Minha estréia profissional no teatro se deu como iluminador. Eu era o técnico que iluminava o espetáculo, ou ainda o operador de luz. Ao meu lado na cabine, ficava a operadora de som. Hoje, aliás, excelente diretora de teatro.
 Ocorre que certo dia, casa lotada, lá pro meio do espetáculo, o contra-regra entra na cabine e diz que a atriz que fazia a personagem da velha senhora havia desmaiado. Mas que ele tinha ordem de mandar continuarmos, porém que não estranhássemos nada que pudesse ser diferente em cena.
 Diferente? Lembrei disso esta semana que passou. Eu bebia com uma amiga que mora no Rio e outra menina que trabalha com ela. Tomamos muitos chopes e cachaças e lá pelas tantas as duas me xingaram de homem.
 “Ah você diz isso porque é homem. Você faz isso porque é homem e age como um homem.”
 Pra mim não existe ofensa maior do que me chamar de homem.
 “Mas eu sou tão sensível e feminino! Eu sou diferente de um homem heterossexual chato.”
 Daí a minha amiga lembrou que a minha toalha continuava intacta e que logo fazia já dois dias que eu não tomava banho.
 “Claro é porque eu tenho ido à praia. Então pra que banho?” Argumentei.
 “E você não escova também os dentes antes de dormir.” Ela ainda somou mais esta característica. “Hetero e hippie!”
 “E desde quando você se tornou tão mulher assim?” Minha amiga não gostou da grosseria. E baixou o olhar.
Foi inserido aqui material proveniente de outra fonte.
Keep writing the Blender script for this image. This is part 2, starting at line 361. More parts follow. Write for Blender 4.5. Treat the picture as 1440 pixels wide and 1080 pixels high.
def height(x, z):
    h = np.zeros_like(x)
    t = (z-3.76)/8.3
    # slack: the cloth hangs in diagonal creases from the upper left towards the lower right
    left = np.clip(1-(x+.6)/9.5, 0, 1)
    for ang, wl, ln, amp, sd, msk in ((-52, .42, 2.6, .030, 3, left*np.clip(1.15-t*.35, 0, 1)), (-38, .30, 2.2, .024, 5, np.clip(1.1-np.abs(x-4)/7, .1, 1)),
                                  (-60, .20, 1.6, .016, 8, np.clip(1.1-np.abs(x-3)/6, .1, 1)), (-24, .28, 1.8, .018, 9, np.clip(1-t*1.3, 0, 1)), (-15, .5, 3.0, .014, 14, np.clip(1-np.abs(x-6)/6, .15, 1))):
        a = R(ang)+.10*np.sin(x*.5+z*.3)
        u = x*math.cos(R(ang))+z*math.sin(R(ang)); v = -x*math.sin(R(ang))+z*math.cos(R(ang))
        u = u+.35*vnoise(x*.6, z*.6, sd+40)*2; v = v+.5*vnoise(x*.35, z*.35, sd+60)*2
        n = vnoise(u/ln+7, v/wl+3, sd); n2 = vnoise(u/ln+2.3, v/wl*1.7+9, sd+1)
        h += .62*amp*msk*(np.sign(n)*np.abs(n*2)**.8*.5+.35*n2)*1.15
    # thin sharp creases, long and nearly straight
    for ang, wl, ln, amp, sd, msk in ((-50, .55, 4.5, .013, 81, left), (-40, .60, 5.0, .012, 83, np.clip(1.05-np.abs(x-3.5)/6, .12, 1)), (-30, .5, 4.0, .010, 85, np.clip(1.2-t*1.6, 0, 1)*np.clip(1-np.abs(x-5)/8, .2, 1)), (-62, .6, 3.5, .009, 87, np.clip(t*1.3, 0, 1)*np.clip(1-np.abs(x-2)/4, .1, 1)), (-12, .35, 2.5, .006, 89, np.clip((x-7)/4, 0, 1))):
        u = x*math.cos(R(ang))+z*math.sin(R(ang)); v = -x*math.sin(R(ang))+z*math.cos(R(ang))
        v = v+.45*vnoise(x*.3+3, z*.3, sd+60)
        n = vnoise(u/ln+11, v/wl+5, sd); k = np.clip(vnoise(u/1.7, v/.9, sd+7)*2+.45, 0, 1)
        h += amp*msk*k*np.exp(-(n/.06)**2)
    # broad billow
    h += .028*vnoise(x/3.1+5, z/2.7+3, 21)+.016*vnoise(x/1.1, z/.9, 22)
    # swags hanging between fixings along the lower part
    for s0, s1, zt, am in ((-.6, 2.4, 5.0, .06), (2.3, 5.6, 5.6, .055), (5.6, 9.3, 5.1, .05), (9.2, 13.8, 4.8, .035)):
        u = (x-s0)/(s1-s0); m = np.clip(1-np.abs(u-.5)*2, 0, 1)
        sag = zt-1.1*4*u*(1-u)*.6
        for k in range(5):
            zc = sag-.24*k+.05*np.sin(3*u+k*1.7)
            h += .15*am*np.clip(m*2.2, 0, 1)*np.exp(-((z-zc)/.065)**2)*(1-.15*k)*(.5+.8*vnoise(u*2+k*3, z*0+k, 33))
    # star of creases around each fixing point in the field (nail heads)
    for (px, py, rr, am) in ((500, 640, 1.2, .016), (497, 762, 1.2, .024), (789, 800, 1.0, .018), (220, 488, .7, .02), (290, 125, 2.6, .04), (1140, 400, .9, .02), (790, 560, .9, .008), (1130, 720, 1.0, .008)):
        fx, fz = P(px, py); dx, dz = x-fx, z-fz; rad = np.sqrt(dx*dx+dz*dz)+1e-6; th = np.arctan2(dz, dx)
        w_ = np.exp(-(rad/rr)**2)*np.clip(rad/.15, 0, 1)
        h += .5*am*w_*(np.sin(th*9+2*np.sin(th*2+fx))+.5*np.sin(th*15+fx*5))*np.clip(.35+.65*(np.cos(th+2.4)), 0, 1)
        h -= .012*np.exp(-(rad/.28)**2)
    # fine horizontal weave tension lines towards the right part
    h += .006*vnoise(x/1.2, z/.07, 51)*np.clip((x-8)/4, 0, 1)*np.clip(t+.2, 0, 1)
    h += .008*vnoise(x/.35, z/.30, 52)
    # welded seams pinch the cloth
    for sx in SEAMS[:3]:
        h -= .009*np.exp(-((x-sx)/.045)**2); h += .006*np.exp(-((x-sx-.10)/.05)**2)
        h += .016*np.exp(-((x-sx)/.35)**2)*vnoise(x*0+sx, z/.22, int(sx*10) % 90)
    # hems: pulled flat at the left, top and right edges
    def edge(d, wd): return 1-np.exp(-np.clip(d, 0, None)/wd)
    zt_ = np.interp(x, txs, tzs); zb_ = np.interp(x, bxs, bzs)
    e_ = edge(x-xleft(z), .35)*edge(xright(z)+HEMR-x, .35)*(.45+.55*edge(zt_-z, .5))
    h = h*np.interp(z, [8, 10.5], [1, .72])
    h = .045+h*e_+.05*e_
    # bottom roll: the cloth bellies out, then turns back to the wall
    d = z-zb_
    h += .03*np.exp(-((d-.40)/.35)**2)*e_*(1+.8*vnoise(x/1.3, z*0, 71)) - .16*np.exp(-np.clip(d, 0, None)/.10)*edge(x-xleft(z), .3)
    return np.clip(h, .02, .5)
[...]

 O contra-regra volta e diz: “Ela morreu! A atriz que faz a velha senhora morreu. Mas o espetáculo vai até o fim.”

 Chegando ao apartamento minha amiga e eu, ambos em silencio. Eu servia-me ainda de outra dose de cachaça, e ela quebrou a paz:
 “Desde quando eu não sou mulher?”

 O piano da temporada era lindo. Até hoje escuto a música tema na cabeça. Também foi uma temporada toda. E chega à hora final da peça, o grande monólogo da velha senhora. Dou a luz e ninguém entra.

 “Eu quis dizer que você está parecendo uma daquelas mulheres do interior.”
 “Leo eu sou mulher.”
 Eu adoro e amo muito a minha amiga. Mas ela é tão mulher quanto eu sou homem.

 Uma jovem atriz do elenco entra em cena. Era uma menina que depois vim, a saber, que ela assim como eu de tanto ouvir, dia após dia o monólogo já o sabia de cor.  
 Não havia diferença naquela menina e na atriz mais velha. Claro que uma distancia de anos. Acontece... Acontece que ambas eram mulheres. Assim como eu sou tão homem quanto um homem gay. Nem mais e nem menos.  

 No dia seguinte jantávamos eu, a minha amiga e mais quatro amigos homens e gays na casa de um deles em Copacabana. Foi o dia em que o STF aprovou a união estável homoafetiva por unanimidade. Um deles, dos amigos tocou na notícia que os deixara felizes. Mas logo mudaram de assunto.

 Com certeza fui eu quem ficou mais emocionado com este acontecimento. Eu até chorei. Porque eu tenho este meu lado. Este meu lado que é mais que gay.